Esse convite a enxergar o sofrimento sob uma nova ótica é desconcertante. Vivemos em uma sociedade onde o conforto e a segurança são frequentemente apontados como os maiores bens a serem alcançados. A ideia de que o sofrimento possa ter um valor divino soa, em muitos casos, como algo distante da experiência cotidiana, onde é comum se almejar o sucesso, a popularidade ou a estabilidade como formas de alcançar a felicidade. No entanto, a perspectiva cristã oferece um contraste poderoso, dizendo que aqueles que são perseguidos por causa da justiça estão, de certa forma, mais próximos de viver a verdadeira vida cristã.
A perseguição mencionada por Jesus está diretamente ligada à busca pela justiça. Isso nos leva a uma questão fundamental: o que é a justiça que ele defende? A justiça de que fala Jesus não se refere apenas ao cumprimento das leis, mas a uma justiça profunda, enraizada nos valores do Reino de Deus. Ela é a justiça que se opõe à opressão, ao egoísmo e à exploração dos mais vulneráveis.
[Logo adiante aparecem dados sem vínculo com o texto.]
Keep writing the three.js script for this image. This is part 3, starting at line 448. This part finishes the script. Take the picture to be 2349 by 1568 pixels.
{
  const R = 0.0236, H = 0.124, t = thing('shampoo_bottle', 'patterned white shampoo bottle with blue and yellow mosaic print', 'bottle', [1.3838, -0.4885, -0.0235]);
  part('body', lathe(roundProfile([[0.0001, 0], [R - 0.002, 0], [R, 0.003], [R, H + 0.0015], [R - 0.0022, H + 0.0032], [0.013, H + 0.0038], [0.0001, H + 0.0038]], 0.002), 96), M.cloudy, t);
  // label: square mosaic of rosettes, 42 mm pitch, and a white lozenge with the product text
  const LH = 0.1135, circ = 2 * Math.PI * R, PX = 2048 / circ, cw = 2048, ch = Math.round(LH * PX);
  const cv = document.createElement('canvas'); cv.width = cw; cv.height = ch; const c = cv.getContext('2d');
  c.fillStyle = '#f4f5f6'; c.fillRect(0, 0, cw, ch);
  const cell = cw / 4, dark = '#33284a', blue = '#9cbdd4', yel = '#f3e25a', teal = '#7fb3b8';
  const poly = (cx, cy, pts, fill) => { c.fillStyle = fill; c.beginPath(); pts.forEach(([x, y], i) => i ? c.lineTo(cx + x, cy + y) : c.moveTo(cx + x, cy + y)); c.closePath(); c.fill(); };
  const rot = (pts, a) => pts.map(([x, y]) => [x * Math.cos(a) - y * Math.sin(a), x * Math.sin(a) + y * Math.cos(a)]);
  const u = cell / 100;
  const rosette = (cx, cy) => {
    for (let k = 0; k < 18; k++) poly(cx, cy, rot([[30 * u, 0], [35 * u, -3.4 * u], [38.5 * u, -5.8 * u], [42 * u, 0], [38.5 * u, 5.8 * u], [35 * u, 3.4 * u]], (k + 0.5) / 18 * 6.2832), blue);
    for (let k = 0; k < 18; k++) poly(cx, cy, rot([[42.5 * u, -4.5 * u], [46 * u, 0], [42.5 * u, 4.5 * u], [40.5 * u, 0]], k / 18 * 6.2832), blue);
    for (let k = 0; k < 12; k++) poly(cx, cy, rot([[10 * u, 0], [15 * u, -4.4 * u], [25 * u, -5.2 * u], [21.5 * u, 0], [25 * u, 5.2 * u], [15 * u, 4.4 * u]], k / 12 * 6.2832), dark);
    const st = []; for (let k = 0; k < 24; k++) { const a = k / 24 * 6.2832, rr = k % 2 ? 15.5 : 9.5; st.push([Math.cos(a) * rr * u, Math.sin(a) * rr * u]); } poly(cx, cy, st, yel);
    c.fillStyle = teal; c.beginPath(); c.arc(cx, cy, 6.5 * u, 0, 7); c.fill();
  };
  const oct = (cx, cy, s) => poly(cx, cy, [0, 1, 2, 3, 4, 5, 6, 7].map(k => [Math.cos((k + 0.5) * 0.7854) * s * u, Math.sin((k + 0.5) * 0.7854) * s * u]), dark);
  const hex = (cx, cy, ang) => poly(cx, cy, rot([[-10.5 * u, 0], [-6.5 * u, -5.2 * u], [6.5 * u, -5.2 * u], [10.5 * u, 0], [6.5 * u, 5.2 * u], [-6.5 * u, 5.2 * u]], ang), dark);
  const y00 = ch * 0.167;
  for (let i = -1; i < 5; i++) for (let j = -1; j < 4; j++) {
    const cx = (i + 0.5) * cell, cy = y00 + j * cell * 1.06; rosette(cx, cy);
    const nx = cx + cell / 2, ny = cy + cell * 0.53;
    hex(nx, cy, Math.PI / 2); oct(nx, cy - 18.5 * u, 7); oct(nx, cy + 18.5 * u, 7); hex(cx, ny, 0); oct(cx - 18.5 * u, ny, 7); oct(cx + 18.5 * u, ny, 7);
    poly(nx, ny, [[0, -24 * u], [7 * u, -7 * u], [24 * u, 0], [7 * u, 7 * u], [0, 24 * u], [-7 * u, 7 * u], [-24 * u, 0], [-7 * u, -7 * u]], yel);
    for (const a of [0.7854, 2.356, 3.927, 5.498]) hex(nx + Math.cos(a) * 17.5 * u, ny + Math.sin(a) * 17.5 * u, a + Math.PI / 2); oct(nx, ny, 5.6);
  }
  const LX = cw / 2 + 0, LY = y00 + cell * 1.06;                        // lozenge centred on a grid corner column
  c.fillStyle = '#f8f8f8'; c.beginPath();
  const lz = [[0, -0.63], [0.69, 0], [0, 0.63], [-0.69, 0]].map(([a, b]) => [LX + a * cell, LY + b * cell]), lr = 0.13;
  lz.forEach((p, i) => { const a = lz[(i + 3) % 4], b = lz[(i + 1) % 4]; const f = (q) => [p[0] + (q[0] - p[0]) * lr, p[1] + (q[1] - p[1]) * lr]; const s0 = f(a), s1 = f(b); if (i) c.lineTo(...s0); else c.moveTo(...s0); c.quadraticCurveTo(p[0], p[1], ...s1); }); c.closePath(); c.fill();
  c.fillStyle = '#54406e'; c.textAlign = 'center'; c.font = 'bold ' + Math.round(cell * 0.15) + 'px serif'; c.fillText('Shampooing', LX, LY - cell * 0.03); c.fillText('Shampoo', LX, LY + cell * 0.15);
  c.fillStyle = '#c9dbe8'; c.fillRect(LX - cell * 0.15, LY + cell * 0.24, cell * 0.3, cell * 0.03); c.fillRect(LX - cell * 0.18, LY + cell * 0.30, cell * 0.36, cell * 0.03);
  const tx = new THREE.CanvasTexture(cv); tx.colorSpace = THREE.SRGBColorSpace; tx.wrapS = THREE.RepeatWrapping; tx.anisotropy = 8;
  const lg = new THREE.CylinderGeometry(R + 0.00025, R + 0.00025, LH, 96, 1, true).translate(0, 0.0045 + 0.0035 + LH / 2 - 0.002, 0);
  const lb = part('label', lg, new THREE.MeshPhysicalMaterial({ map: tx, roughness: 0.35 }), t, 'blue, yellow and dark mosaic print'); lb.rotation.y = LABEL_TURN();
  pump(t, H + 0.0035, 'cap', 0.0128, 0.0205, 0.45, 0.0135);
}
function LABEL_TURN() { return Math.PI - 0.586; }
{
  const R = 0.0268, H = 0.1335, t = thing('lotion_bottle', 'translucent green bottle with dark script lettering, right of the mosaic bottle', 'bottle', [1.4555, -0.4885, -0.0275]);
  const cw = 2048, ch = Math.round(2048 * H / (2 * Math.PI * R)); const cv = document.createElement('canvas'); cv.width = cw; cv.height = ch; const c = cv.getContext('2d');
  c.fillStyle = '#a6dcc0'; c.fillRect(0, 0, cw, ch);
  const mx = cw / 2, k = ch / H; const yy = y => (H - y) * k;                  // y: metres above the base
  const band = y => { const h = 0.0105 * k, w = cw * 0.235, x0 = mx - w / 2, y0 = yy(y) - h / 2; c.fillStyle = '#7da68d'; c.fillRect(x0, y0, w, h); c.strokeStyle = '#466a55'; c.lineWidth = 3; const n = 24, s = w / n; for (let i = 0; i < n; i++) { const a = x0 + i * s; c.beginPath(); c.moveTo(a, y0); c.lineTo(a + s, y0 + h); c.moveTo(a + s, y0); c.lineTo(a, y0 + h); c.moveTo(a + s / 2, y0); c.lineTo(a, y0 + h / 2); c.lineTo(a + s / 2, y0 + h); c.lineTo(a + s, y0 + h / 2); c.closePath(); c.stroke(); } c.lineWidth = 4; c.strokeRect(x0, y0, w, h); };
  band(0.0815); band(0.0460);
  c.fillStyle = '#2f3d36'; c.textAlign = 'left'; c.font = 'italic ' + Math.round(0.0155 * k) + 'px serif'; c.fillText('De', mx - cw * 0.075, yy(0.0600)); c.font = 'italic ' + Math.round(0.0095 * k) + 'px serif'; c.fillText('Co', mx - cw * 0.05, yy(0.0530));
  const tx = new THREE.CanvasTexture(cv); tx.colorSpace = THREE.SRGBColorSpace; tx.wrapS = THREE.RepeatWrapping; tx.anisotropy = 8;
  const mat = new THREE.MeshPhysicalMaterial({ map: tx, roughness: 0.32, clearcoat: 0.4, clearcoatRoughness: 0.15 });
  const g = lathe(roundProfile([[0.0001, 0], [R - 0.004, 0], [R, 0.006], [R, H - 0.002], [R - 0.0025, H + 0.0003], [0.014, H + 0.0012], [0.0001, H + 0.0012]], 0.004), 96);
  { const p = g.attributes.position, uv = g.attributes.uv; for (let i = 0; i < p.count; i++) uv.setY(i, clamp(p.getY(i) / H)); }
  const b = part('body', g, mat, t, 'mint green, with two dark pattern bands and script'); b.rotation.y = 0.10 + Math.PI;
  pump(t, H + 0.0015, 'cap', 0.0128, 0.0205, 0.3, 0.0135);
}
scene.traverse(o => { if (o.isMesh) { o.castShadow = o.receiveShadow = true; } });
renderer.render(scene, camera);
Ela se manifesta em atos de compaixão, no desejo de promover o bem comum e na coragem de desafiar as injustiças que imperam em uma sociedade.
Ser alguém que se coloca em defesa da justiça muitas vezes exige coragem e ousadia. Quem se propõe a defender os direitos dos oprimidos, a lutar contra a corrupção ou a denunciar abusos, invariavelmente enfrenta resistências. Não são raras as vezes em que aqueles que se levantam por uma causa justa são alvo de críticas, boicotes, calúnias e até mesmo perseguições. Isso ocorre não porque a justiça seja algo intrinsicamente negativo, mas porque, muitas vezes, ela vai contra os interesses estabelecidos e os poderes que lucram com a injustiça.
A perseguição, portanto, não é algo que acontece de forma aleatória. Ela é uma consequência direta da escolha de viver de acordo com valores que desafiam o status quo. Quando alguém se coloca ao lado dos marginalizados ou denuncia práticas que ferem os direitos humanos, essa pessoa, por mais que esteja agindo com integridade, pode ser vista como uma ameaça pelos que se beneficiam do sistema opressor. Nesse sentido, a perseguição torna-se um “selo de autenticidade” para aqueles que, movidos por sua fé e convicções, se recusam a silenciar diante das injustiças.
O sofrimento que acompanha a perseguição por causa da justiça não deve ser minimizado. Não estamos falando de algo leve ou sem dor. Pelo contrário, a experiência do perseguido é frequentemente marcada pela angústia, pela solidão e pela incompreensão. A história está repleta de exemplos de homens e mulheres que, por sua busca incansável pela verdade e pela justiça, enfrentaram grandes adversidades. Quem não se lembra dos mártires cristãos, que, no passado, foram mortos por se manterem firmes em sua fé? Ou dos ativistas dos direitos civis, como Martin Luther King Jr., que pagaram com a própria vida a coragem de lutar contra o racismo?
A perseguição, como descrita no evangelho de Mateus, é uma forma de sofrimento, mas também é um lembrete de que a verdadeira fidelidade a Deus nem sempre é recompensada de forma imediata ou visível. Jesus, ao pronunciar essas palavras, está preparando os seus discípulos para a realidade de que seguir a Deus pode, sim, envolver sacrifícios, perdas e sofrimentos. Contudo, o sofrimento de quem busca a justiça tem um significado profundo: é a identificação com Cristo, que também sofreu por amor aos outros e pela promoção do Reino de Deus.